WHAT NEEDS TO BE DONE: Transcribe the material below exactly as it appears.
-- start of GIVEN MATERIAL --
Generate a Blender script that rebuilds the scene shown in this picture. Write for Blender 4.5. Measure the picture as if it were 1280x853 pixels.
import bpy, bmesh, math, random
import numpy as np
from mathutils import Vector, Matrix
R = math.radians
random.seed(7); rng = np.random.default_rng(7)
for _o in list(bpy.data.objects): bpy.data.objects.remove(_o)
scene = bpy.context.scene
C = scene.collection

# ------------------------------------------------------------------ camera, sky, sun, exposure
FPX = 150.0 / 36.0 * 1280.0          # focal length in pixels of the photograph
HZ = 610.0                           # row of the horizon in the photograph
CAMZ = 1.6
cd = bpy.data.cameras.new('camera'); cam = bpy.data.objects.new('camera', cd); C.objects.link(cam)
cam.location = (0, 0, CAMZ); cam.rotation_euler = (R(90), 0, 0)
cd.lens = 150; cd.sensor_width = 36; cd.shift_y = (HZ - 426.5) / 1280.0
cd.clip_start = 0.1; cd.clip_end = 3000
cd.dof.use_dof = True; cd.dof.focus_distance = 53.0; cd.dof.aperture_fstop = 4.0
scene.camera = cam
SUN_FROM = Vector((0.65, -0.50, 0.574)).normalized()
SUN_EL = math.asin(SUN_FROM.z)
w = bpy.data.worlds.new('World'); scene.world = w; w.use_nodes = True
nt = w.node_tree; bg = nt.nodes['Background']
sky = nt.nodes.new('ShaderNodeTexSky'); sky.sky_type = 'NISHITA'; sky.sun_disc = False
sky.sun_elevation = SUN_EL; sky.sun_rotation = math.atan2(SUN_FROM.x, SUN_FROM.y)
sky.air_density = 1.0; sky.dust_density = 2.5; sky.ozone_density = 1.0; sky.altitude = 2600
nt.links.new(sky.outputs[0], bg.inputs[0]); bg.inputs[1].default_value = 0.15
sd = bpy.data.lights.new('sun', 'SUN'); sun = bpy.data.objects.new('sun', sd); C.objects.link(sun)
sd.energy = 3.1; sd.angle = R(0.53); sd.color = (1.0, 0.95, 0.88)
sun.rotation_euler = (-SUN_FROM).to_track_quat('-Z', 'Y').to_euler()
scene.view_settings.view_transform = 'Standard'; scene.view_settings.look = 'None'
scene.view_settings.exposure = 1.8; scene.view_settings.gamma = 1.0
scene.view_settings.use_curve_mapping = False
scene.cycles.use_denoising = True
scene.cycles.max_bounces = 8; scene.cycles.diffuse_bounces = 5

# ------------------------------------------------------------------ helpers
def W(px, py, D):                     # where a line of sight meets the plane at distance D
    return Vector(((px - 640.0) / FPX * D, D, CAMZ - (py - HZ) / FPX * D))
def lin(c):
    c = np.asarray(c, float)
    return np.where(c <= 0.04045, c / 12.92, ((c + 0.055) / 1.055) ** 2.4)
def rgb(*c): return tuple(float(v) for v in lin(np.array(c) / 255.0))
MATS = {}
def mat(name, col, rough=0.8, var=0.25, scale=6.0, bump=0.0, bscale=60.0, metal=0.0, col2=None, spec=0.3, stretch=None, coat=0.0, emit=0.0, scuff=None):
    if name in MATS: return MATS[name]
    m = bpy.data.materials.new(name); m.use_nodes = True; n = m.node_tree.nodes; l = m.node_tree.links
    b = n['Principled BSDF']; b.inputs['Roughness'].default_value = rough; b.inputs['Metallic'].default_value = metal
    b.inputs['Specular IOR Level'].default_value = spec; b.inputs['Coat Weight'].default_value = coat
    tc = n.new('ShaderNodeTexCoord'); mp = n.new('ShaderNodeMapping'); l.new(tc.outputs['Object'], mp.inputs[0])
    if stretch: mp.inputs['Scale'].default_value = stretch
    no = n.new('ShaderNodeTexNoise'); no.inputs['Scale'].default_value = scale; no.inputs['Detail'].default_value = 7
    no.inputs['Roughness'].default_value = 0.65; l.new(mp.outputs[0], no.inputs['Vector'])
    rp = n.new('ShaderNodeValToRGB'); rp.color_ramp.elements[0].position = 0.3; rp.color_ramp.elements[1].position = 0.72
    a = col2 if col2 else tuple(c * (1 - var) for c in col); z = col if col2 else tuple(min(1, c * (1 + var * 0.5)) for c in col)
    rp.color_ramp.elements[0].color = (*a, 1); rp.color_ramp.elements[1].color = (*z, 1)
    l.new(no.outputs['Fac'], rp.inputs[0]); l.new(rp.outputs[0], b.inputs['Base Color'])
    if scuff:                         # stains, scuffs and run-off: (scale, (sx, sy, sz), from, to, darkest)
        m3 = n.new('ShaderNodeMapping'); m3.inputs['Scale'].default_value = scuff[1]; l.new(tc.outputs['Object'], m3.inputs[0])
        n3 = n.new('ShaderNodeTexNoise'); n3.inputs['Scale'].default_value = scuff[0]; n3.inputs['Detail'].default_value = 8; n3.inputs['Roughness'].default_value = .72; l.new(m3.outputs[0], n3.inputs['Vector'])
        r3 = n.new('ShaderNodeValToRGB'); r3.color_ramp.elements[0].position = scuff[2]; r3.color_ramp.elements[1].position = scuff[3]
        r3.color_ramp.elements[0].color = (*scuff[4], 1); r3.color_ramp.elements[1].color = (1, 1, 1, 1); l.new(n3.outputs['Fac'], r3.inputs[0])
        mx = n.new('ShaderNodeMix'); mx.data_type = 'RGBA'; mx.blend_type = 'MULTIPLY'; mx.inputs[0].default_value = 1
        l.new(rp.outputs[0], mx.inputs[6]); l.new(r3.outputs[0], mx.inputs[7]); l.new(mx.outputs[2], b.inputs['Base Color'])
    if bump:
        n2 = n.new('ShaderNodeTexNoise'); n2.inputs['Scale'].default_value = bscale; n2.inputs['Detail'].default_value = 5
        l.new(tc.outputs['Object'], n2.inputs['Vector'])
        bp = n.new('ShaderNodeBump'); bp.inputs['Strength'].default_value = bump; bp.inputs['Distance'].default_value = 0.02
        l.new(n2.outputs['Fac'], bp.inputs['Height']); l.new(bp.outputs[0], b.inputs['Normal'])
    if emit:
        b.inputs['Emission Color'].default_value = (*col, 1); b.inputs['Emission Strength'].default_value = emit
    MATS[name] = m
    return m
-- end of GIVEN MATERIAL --
REPLY:
Generate a Blender script that rebuilds the scene shown in this picture. Write for Blender 4.5. Measure the picture as if it were 1280x853 pixels.
import bpy, bmesh, math, random
import numpy as np
from mathutils import Vector, Matrix
R = math.radians
random.seed(7); rng = np.random.default_rng(7)
for _o in list(bpy.data.objects): bpy.data.objects.remove(_o)
scene = bpy.context.scene
C = scene.collection

# ------------------------------------------------------------------ camera, sky, sun, exposure
FPX = 150.0 / 36.0 * 1280.0          # focal length in pixels of the photograph
HZ = 610.0                           # row of the horizon in the photograph
CAMZ = 1.6
cd = bpy.data.cameras.new('camera'); cam = bpy.data.objects.new('camera', cd); C.objects.link(cam)
cam.location = (0, 0, CAMZ); cam.rotation_euler = (R(90), 0, 0)
cd.lens = 150; cd.sensor_width = 36; cd.shift_y = (HZ - 426.5) / 1280.0
cd.clip_start = 0.1; cd.clip_end = 3000
cd.dof.use_dof = True; cd.dof.focus_distance = 53.0; cd.dof.aperture_fstop = 4.0
scene.camera = cam
SUN_FROM = Vector((0.65, -0.50, 0.574)).normalized()
SUN_EL = math.asin(SUN_FROM.z)
w = bpy.data.worlds.new('World'); scene.world = w; w.use_nodes = True
nt = w.node_tree; bg = nt.nodes['Background']
sky = nt.nodes.new('ShaderNodeTexSky'); sky.sky_type = 'NISHITA'; sky.sun_disc = False
sky.sun_elevation = SUN_EL; sky.sun_rotation = math.atan2(SUN_FROM.x, SUN_FROM.y)
sky.air_density = 1.0; sky.dust_density = 2.5; sky.ozone_density = 1.0; sky.altitude = 2600
nt.links.new(sky.outputs[0], bg.inputs[0]); bg.inputs[1].default_value = 0.15
sd = bpy.data.lights.new('sun', 'SUN'); sun = bpy.data.objects.new('sun', sd); C.objects.link(sun)
sd.energy = 3.1; sd.angle = R(0.53); sd.color = (1.0, 0.95, 0.88)
sun.rotation_euler = (-SUN_FROM).to_track_quat('-Z', 'Y').to_euler()
scene.view_settings.view_transform = 'Standard'; scene.view_settings.look = 'None'
scene.view_settings.exposure = 1.8; scene.view_settings.gamma = 1.0
scene.view_settings.use_curve_mapping = False
scene.cycles.use_denoising = True
scene.cycles.max_bounces = 8; scene.cycles.diffuse_bounces = 5

# ------------------------------------------------------------------ helpers
def W(px, py, D):                     # where a line of sight meets the plane at distance D
    return Vector(((px - 640.0) / FPX * D, D, CAMZ - (py - HZ) / FPX * D))
def lin(c):
    c = np.asarray(c, float)
    return np.where(c <= 0.04045, c / 12.92, ((c + 0.055) / 1.055) ** 2.4)
def rgb(*c): return tuple(float(v) for v in lin(np.array(c) / 255.0))
MATS = {}
def mat(name, col, rough=0.8, var=0.25, scale=6.0, bump=0.0, bscale=60.0, metal=0.0, col2=None, spec=0.3, stretch=None, coat=0.0, emit=0.0, scuff=None):
    if name in MATS: return MATS[name]
    m = bpy.data.materials.new(name); m.use_nodes = True; n = m.node_tree.nodes; l = m.node_tree.links
    b = n['Principled BSDF']; b.inputs['Roughness'].default_value = rough; b.inputs['Metallic'].default_value = metal
    b.inputs['Specular IOR Level'].default_value = spec; b.inputs['Coat Weight'].default_value = coat
    tc = n.new('ShaderNodeTexCoord'); mp = n.new('ShaderNodeMapping'); l.new(tc.outputs['Object'], mp.inputs[0])
    if stretch: mp.inputs['Scale'].default_value = stretch
    no = n.new('ShaderNodeTexNoise'); no.inputs['Scale'].default_value = scale; no.inputs['Detail'].default_value = 7
    no.inputs['Roughness'].default_value = 0.65; l.new(mp.outputs[0], no.inputs['Vector'])
    rp = n.new('ShaderNodeValToRGB'); rp.color_ramp.elements[0].position = 0.3; rp.color_ramp.elements[1].position = 0.72
    a = col2 if col2 else tuple(c * (1 - var) for c in col); z = col if col2 else tuple(min(1, c * (1 + var * 0.5)) for c in col)
    rp.color_ramp.elements[0].color = (*a, 1); rp.color_ramp.elements[1].color = (*z, 1)
    l.new(no.outputs['Fac'], rp.inputs[0]); l.new(rp.outputs[0], b.inputs['Base Color'])
    if scuff:                         # stains, scuffs and run-off: (scale, (sx, sy, sz), from, to, darkest)
        m3 = n.new('ShaderNodeMapping'); m3.inputs['Scale'].default_value = scuff[1]; l.new(tc.outputs['Object'], m3.inputs[0])
        n3 = n.new('ShaderNodeTexNoise'); n3.inputs['Scale'].default_value = scuff[0]; n3.inputs['Detail'].default_value = 8; n3.inputs['Roughness'].default_value = .72; l.new(m3.outputs[0], n3.inputs['Vector'])
        r3 = n.new('ShaderNodeValToRGB'); r3.color_ramp.elements[0].position = scuff[2]; r3.color_ramp.elements[1].position = scuff[3]
        r3.color_ramp.elements[0].color = (*scuff[4], 1); r3.color_ramp.elements[1].color = (1, 1, 1, 1); l.new(n3.outputs['Fac'], r3.inputs[0])
        mx = n.new('ShaderNodeMix'); mx.data_type = 'RGBA'; mx.blend_type = 'MULTIPLY'; mx.inputs[0].default_value = 1
        l.new(rp.outputs[0], mx.inputs[6]); l.new(r3.outputs[0], mx.inputs[7]); l.new(mx.outputs[2], b.inputs['Base Color'])
    if bump:
        n2 = n.new('ShaderNodeTexNoise'); n2.inputs['Scale'].default_value = bscale; n2.inputs['Detail'].default_value = 5
        l.new(tc.outputs['Object'], n2.inputs['Vector'])
        bp = n.new('ShaderNodeBump'); bp.inputs['Strength'].default_value = bump; bp.inputs['Distance'].default_value = 0.02
        l.new(n2.outputs['Fac'], bp.inputs['Height']); l.new(bp.outputs[0], b.inputs['Normal'])
    if emit:
        b.inputs['Emission Color'].default_value = (*col, 1); b.inputs['Emission Strength'].default_value = emit
    MATS[name] = m
    return m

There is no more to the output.